Significantly, it is not necessary to identify the endpoint that failed in order to select a failover path. Instead, a failover path can be selected, and mechanisms can be employed in the background to identify and service the disabled endpoint. Because the failover path is not randomly selected but instead is intelligently selected, performance is increased due to the increased likelihood that failover will be successful. Fewer timeouts will occur, and system availability is increased.

While the foregoing disclosure sets forth various embodiments using specific block diagrams, flowcharts, and examples, each block diagram component, flowchart step, operation, and/or component described and/or illustrated herein may be implemented, individually and/or collectively, using a wide range of hardware, software, or firmware (or any combination thereof) configurations. In addition, any disclosure of components contained within other components should be considered as examples because many other architectures can be implemented to achieve the same functionality.

The process parameters and sequence of steps described and/or illustrated herein are given by way of example only and can be varied as desired. For example, while the steps illustrated and/or described herein may be shown or discussed in a particular order, these steps do not necessarily need to be performed in the order illustrated or discussed. The various example methods described and/or illustrated herein may also omit one or more of the steps described or illustrated herein or include additional steps in addition to those disclosed.

While various embodiments have been described and/or illustrated herein in the context of fully functional computing systems, one or more of these example embodiments may be distributed as a program product in a variety of forms, regardless of the particular type of computer-readable media used to actually carry out the distribution.
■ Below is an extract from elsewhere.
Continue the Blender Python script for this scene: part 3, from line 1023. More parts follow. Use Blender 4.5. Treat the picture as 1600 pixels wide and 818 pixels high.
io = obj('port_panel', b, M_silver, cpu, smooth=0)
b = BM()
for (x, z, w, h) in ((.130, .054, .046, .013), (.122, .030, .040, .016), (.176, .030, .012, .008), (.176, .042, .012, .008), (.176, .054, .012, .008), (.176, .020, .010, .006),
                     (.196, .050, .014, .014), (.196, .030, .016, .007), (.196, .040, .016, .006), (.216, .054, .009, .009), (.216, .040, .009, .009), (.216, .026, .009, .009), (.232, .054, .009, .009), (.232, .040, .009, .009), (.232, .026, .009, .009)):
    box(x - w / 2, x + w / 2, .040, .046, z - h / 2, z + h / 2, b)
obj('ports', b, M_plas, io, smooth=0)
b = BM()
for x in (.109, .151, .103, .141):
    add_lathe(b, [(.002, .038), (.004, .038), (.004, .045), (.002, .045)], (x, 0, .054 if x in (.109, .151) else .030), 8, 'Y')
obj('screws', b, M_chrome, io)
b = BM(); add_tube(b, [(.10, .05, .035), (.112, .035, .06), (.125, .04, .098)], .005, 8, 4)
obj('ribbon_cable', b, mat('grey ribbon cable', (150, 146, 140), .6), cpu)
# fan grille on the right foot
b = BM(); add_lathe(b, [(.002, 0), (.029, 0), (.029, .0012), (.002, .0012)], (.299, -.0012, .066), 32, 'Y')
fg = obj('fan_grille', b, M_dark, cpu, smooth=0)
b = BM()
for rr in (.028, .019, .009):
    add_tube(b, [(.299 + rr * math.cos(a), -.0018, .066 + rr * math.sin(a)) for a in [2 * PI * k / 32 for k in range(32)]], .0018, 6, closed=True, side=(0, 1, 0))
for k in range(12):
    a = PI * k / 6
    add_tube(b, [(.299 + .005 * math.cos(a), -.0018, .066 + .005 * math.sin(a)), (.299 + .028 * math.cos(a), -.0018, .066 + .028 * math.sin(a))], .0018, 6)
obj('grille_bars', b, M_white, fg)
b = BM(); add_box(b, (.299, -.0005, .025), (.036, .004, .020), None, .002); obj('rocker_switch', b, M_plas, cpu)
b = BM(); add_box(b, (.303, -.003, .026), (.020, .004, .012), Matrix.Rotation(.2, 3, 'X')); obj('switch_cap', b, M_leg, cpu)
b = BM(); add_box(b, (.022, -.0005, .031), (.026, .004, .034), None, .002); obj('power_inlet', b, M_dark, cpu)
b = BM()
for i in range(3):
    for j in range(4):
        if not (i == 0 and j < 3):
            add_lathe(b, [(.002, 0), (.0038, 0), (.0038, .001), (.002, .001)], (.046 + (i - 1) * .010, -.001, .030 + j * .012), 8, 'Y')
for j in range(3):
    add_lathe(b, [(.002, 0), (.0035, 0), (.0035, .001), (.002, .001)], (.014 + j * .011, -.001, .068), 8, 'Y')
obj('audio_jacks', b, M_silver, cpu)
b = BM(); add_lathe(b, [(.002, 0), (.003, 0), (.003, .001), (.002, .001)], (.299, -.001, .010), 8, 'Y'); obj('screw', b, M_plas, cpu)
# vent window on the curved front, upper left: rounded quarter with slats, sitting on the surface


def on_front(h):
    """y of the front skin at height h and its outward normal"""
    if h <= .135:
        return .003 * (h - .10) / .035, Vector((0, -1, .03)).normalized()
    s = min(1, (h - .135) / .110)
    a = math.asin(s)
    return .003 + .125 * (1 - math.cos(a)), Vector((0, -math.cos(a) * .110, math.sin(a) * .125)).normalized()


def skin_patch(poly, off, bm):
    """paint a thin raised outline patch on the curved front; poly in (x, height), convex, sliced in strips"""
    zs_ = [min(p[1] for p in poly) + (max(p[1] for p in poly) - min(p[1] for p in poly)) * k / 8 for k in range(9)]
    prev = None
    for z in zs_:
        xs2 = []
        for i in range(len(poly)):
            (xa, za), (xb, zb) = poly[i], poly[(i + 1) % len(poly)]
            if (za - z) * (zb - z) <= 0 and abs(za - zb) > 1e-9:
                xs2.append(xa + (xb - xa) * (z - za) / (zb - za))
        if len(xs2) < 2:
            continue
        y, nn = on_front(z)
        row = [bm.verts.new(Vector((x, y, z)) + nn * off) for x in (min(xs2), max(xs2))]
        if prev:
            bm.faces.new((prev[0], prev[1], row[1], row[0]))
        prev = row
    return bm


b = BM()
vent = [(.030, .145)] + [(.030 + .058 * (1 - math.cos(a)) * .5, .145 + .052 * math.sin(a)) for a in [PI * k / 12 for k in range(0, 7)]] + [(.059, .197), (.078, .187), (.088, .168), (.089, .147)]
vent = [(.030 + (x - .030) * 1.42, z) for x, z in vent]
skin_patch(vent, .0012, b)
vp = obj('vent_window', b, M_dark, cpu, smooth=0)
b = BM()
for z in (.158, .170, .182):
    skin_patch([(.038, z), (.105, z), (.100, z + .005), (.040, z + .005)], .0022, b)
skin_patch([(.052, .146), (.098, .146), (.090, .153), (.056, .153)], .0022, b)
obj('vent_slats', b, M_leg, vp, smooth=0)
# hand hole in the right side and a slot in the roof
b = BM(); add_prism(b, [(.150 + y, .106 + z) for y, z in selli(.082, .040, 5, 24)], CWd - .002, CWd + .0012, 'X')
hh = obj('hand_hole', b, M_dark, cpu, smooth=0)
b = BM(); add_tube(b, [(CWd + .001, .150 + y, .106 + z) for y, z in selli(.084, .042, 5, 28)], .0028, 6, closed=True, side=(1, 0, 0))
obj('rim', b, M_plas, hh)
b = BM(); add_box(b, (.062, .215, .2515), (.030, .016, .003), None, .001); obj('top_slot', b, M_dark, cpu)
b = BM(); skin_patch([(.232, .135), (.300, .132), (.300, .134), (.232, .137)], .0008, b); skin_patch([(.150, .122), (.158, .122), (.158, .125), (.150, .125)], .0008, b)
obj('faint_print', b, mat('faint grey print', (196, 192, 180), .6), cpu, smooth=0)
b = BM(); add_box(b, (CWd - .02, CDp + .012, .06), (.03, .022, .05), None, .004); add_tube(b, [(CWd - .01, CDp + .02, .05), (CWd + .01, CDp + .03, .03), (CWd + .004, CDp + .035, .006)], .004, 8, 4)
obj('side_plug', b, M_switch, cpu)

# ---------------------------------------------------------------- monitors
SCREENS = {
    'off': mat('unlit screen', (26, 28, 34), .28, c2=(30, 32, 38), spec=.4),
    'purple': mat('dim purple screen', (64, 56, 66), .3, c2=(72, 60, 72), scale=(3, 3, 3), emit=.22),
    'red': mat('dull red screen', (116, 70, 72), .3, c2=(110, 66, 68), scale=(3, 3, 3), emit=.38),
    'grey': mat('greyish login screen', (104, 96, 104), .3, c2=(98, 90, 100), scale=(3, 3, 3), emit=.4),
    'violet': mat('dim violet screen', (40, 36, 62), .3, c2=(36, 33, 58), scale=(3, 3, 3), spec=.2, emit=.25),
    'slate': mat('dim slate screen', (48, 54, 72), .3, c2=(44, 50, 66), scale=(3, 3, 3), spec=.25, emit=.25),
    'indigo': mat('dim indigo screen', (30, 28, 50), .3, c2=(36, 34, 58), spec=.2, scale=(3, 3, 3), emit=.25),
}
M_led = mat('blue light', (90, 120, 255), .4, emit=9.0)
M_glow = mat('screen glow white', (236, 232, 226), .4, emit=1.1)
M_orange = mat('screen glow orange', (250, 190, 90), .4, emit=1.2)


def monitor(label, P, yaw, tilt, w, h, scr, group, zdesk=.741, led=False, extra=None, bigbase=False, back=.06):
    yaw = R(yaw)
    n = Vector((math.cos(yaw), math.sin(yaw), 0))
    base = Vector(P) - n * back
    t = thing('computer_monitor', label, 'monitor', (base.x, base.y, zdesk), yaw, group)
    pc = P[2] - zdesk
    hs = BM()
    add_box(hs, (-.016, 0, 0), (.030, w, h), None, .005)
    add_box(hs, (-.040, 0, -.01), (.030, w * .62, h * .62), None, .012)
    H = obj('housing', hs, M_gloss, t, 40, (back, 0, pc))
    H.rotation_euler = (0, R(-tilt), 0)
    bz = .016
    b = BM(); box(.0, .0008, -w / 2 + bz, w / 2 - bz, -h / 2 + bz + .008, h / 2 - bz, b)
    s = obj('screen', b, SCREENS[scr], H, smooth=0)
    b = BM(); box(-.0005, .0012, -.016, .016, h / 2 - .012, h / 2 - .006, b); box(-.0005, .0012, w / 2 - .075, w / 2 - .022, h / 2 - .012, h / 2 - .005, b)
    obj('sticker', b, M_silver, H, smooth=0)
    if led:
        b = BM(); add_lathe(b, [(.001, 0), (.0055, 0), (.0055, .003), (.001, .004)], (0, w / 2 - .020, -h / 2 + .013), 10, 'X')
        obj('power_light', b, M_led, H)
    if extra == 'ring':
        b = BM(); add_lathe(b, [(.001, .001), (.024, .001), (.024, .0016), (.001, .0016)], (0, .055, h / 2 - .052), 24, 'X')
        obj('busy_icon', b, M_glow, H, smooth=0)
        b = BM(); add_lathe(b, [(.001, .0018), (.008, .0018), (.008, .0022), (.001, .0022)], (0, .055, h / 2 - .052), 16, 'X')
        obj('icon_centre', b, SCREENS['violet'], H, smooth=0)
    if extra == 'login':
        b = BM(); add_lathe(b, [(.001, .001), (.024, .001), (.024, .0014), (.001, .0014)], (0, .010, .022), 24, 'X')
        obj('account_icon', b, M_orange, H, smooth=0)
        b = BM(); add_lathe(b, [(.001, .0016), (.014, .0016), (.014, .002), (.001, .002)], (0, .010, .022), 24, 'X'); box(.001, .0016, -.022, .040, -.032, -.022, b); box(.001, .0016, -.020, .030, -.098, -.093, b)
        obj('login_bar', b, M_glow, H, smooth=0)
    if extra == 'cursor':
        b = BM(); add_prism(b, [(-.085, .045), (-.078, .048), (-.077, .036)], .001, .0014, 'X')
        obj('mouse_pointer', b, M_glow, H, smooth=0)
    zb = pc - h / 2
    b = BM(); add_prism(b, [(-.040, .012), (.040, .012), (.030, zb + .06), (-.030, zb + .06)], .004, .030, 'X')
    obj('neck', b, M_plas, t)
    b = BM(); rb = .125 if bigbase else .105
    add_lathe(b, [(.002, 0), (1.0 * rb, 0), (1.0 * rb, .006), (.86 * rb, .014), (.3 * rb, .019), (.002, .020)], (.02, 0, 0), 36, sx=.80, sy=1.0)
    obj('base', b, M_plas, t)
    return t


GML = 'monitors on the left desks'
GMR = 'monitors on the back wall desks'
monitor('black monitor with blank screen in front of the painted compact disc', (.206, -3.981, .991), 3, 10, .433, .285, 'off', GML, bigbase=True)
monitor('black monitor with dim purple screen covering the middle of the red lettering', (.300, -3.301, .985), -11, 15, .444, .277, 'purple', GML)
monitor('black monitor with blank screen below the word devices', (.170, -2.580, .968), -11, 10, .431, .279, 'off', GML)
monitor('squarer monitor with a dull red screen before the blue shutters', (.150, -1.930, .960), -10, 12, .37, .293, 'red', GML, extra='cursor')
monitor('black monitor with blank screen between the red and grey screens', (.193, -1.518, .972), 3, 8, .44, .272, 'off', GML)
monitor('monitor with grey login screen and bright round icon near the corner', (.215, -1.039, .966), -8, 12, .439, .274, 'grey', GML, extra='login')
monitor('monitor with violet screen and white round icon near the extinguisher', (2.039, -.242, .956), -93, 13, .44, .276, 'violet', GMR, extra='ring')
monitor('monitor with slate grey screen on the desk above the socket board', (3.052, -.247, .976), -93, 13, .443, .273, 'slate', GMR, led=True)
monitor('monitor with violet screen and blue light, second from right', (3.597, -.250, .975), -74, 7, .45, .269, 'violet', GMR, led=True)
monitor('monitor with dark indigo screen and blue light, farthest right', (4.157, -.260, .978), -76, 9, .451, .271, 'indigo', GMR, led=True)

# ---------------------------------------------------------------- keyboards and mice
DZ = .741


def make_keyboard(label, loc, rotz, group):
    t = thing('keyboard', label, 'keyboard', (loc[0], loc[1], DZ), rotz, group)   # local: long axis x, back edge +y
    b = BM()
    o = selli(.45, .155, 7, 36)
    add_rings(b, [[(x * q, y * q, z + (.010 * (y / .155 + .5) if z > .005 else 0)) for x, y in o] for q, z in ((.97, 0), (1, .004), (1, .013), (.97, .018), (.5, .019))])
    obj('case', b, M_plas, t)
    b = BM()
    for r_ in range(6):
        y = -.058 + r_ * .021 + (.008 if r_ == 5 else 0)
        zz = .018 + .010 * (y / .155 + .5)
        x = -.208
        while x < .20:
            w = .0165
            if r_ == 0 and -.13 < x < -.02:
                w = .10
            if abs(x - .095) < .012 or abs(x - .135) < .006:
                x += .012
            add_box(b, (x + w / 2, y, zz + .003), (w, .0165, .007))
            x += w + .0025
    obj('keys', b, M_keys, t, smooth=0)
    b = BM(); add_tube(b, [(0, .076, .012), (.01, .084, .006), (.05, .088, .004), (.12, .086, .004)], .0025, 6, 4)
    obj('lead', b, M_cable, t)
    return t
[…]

The embodiments disclosed herein may also be implemented using software modules that perform certain tasks. These software modules may include script, batch, or other executable files that may be stored on a computer-readable storage medium or in a computing system. These software modules may configure a computing system to perform one or more of the example embodiments disclosed herein. One or more of the software modules disclosed herein may be implemented in a cloud computing environment. Cloud computing environments may provide various services and applications via the Internet. These cloud-based services (e.g., software as a service, platform as a service, infrastructure as a service, etc.) may be accessible through a Web browser or other remote interface. Various functions described herein may be provided through a remote desktop environment or any other cloud-based computing environment.

The foregoing description, for purpose of explanation, has been described with reference to specific embodiments. However, the illustrative discussions above are not intended to be exhaustive or to limit the invention to the precise forms disclosed. Many modifications and variations are possible in view of the above teachings. The embodiments were chosen and described in order to best explain the principles of the invention and its practical applications, to thereby enable others skilled in the art to best utilize the invention and various embodiments with various modifications as may be suited to the particular use contemplated.

Embodiments according to the invention are thus described. While the present disclosure has been described in particular embodiments, it should be appreciated that the invention should not be construed as limited by such embodiments, but rather construed according to the below claims.